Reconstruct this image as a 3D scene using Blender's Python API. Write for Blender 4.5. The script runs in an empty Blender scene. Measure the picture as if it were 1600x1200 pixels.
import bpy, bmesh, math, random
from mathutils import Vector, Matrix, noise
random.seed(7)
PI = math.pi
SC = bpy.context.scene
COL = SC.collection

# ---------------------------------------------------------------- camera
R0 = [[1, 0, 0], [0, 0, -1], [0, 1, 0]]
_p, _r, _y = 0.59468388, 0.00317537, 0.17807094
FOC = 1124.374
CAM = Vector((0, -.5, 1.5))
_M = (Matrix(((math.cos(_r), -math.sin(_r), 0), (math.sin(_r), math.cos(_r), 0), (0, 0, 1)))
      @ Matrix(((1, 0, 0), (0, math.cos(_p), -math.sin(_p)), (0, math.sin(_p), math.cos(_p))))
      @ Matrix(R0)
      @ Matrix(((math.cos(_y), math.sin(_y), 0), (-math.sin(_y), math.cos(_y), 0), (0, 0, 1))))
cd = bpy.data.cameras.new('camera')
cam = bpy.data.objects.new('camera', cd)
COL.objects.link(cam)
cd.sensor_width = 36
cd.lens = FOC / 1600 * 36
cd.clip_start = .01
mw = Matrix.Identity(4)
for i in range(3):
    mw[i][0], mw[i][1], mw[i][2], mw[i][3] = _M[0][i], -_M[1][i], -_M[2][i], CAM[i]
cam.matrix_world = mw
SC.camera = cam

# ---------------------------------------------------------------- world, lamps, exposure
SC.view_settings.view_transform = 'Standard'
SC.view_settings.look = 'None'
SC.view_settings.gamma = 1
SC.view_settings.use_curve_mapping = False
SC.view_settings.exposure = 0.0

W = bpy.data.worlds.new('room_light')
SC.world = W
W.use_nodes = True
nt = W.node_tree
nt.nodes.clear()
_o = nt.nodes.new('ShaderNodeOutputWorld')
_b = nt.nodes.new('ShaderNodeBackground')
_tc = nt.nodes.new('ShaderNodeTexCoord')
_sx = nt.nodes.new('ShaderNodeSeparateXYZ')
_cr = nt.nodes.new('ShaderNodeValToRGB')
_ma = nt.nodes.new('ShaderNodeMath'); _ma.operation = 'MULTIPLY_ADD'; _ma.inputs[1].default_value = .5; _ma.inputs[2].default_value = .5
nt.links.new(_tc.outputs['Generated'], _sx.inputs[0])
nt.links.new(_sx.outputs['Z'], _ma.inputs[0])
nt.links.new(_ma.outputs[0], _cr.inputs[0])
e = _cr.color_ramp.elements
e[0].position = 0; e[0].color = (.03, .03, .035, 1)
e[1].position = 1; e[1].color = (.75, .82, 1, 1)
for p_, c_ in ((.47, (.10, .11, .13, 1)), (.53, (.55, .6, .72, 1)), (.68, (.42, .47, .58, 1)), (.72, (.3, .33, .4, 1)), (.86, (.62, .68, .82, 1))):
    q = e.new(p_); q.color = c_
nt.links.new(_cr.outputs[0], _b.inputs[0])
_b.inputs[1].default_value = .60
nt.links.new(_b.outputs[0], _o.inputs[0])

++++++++

Exactly as they appear, please write out the lines from the opening of the listing above down to the line containing "COL = SC.collection", with both end lines included.

# RESULT
Reconstruct this image as a 3D scene using Blender's Python API. Write for Blender 4.5. The script runs in an empty Blender scene. Measure the picture as if it were 1600x1200 pixels.
import bpy, bmesh, math, random
from mathutils import Vector, Matrix, noise
random.seed(7)
PI = math.pi
SC = bpy.context.scene
COL = SC.collection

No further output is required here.